It's Time To Talk About George Springer...

The Blue Jays face a huge dilemma regarding their popular leadoff hitter
Seattle Mariners v Toronto Blue Jays
Seattle Mariners v Toronto Blue Jays / Mark Blinch/GettyImages

When George Springer homered in consecutive games to begin his 2024 season, there was hope amongst the fanbase that he was going to return to his old ways. Unfortunately, life has been difficult for the veteran outfielder since then with a slash line of .192/409/422. What do the Blue Jays do with their leadoff hitter going forward?

A Perplexing Start, Hence Should He Remain In The Leadoff Spot?
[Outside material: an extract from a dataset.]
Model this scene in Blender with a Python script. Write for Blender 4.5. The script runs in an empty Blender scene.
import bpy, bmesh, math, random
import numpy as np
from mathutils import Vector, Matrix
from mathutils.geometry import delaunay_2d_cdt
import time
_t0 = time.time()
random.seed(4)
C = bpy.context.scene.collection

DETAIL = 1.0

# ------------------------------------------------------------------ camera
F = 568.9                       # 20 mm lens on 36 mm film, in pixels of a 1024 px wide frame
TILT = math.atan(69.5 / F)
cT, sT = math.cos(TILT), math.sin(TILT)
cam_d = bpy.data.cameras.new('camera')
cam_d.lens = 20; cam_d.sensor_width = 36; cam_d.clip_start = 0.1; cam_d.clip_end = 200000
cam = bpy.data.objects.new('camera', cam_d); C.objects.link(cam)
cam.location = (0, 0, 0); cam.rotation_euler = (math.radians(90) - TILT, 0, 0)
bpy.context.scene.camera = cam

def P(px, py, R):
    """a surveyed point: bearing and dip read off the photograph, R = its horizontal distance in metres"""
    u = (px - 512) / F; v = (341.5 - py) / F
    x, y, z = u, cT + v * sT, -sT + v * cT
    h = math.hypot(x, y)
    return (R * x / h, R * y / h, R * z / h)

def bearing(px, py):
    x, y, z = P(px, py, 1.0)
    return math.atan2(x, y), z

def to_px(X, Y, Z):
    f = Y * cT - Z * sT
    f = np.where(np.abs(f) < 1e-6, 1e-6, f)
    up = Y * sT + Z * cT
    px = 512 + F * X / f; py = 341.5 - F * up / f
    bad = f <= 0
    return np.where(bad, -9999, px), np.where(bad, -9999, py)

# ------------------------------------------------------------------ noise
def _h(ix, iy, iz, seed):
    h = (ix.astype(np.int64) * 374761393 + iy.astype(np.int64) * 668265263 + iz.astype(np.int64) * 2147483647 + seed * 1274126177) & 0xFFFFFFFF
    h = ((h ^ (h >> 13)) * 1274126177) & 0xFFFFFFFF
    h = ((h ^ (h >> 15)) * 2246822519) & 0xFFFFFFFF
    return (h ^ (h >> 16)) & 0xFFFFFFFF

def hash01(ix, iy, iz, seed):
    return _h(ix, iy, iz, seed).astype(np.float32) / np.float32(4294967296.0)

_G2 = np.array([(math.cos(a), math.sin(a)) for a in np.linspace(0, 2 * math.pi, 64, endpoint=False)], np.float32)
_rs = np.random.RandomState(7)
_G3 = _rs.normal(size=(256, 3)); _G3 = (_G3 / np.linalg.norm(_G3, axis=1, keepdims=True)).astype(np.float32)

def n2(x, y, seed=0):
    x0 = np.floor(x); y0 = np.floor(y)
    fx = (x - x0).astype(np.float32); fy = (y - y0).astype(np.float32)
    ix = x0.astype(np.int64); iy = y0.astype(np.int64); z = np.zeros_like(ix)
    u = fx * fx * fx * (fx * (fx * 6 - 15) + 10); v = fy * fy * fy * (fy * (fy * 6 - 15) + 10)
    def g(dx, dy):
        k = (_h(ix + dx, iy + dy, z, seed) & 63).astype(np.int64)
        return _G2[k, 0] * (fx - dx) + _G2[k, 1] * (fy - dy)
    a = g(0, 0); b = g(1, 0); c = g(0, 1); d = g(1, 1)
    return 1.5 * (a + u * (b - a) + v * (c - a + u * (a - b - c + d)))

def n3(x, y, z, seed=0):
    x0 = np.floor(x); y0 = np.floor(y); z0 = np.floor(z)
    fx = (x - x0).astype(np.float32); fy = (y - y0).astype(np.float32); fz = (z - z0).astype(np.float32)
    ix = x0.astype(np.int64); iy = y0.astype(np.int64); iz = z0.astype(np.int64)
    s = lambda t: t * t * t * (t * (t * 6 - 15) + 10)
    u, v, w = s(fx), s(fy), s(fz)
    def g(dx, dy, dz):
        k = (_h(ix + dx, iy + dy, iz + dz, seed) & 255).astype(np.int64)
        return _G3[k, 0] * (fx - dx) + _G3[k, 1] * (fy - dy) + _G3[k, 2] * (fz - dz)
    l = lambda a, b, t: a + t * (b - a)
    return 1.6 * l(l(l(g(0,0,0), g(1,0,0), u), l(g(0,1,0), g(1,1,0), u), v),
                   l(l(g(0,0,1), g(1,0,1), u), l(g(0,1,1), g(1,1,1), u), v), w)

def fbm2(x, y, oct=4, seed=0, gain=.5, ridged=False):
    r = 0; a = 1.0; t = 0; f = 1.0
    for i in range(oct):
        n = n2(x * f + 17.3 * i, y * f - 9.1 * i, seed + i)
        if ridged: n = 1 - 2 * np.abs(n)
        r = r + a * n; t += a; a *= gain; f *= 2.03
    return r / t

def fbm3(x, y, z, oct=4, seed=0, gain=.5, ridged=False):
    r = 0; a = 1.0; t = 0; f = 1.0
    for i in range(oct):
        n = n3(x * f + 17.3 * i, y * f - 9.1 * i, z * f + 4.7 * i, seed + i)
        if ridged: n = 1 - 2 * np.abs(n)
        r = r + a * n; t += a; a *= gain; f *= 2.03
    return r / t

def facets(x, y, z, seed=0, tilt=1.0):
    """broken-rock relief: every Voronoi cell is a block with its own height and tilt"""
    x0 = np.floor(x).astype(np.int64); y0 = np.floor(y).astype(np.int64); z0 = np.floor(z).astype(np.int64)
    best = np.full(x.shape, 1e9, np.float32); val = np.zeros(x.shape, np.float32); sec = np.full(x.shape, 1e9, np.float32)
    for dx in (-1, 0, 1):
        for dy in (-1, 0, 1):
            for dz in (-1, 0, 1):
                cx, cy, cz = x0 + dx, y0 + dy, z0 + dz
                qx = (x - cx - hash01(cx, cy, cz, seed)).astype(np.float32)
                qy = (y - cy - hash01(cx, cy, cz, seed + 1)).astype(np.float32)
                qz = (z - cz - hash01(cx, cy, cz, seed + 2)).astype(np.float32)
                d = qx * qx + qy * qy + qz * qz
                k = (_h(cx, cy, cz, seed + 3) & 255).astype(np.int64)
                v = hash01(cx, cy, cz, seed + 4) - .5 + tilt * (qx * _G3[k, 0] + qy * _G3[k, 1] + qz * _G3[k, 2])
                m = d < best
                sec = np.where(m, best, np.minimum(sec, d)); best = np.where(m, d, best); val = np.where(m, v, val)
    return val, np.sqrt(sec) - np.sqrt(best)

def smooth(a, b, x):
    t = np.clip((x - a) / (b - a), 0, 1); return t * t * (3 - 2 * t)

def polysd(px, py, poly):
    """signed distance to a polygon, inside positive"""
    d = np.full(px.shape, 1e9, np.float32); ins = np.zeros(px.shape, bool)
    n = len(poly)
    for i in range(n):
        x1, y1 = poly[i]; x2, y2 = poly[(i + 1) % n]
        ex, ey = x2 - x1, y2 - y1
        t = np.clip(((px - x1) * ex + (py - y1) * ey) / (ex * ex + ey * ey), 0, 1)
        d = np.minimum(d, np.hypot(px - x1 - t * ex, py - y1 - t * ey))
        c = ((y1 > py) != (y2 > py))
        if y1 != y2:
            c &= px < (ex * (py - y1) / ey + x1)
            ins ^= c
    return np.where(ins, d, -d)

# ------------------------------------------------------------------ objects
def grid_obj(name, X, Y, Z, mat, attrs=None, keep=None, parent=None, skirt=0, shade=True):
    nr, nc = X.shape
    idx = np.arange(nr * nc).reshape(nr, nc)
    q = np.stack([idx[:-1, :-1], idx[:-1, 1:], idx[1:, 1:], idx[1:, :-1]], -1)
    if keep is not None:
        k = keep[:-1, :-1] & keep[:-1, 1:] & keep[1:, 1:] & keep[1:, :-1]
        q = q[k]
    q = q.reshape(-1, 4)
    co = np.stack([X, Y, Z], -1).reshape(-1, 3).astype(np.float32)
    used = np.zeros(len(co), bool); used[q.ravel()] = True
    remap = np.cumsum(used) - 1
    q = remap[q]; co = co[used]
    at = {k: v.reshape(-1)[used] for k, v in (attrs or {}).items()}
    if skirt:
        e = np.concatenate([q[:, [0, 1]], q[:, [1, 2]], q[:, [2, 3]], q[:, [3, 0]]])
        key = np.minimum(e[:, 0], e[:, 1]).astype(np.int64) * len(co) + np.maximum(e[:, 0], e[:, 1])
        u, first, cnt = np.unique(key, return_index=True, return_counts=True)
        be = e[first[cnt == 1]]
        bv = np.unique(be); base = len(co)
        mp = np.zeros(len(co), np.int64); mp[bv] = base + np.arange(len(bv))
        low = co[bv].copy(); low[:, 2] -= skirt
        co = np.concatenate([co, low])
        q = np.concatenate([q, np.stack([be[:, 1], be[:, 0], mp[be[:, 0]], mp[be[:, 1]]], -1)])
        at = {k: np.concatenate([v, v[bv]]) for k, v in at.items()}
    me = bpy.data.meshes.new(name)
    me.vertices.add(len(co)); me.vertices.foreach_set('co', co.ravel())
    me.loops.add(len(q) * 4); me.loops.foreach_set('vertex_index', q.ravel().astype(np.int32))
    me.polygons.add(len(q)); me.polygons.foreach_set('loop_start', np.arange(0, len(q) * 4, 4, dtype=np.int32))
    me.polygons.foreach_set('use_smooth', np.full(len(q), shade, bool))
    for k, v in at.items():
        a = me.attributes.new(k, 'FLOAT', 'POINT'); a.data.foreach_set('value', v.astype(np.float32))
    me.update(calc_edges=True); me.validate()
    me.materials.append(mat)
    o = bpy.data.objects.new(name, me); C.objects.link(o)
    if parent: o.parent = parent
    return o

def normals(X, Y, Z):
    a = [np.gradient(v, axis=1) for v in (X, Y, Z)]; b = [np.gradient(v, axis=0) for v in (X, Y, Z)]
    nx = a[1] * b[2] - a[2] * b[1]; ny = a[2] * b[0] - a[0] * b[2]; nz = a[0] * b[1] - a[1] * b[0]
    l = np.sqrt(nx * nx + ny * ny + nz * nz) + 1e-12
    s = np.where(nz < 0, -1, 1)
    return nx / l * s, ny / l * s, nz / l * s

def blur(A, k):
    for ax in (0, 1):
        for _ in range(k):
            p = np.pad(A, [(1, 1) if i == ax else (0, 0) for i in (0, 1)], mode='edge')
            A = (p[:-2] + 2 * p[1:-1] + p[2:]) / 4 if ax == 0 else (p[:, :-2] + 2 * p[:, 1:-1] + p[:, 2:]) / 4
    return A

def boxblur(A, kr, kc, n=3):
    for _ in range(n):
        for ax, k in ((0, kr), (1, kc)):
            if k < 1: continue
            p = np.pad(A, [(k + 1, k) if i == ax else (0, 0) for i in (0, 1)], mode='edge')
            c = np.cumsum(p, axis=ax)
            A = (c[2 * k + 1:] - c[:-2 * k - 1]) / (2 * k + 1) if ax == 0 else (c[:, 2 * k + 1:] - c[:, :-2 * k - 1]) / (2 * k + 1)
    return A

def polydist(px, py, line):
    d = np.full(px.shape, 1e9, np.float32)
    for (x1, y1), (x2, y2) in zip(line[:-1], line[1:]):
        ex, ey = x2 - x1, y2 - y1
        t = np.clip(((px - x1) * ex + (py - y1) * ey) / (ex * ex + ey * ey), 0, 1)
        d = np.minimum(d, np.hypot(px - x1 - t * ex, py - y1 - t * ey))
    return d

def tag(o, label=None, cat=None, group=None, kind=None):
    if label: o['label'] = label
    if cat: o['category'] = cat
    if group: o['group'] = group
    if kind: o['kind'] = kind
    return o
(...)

According to Baseball Servant, Springer’s start to the season has been difficult to understand. He ranks in the 84th percentile for walks, 96th in K% and in the 89th for chase rate, which indicates good plate discipline. On the other hand, he ranks in the 10th percentile in average exit velocity, 18th in hard hit rate and 15th in batting run value. For a player focusing more on 'pulling the ball', it is evident that hasn't been the case so far. With that being said, should the Blue Jays remove George Springer from the leadoff spot?

Last year, Springer suffered the most inconsistent year of his career, with career lows in AVG, OBP and OPS, but managed to stay healthy playing the most games he's since 2016. He experienced the worst hitless streak of his career and as a result was moved down from the leadoff spot. Whilst he isn't hitting as bad at the moment as he was back then, maybe age is starting to catch up with Springer? Ultimately, if the Jays decided to remove him from the leadoff spot, the options to replace him would be Bo Bichette and Cavan Biggio. In his career at leadoff, Bichette's line is .305 with 15 home runs and 35 RBI in 71 games, and Biggio's is .250 with 7 homers and 31 RBI in 67 games. The two have a decent amount of experience and should be considered.

Regardless of his tough start, Springer remains one of the best leadoff hitters in the game with an AVG of .271 and is second on the all-time list for leadoff homers, which does mean something. The downside of moving him from his preferred position is he's batted just .228 in the cleanup spot and .186 in the 5 hole in 17 games. With Justin Turner thriving, it's hard to envision Springer batting cleanup and with Daulton Varsho on a hot streak, it's unlikely he'll be moved from the five-hole for as long as he's swinging a hot stick.

FanGraphs suggests that throughout Springer's career, he is worst in the months of March/April, batting just .243 compared to May, the best month of his career, batting .291. So maybe the Jays will ride out the lineup as it is for the next few weeks and hope he regains his power?

Whatever they decide to do, they face a huge dilemma. Springer isn't getting any younger and maybe his best days are behind him, but this issue will need to be addressed in the coming weeks.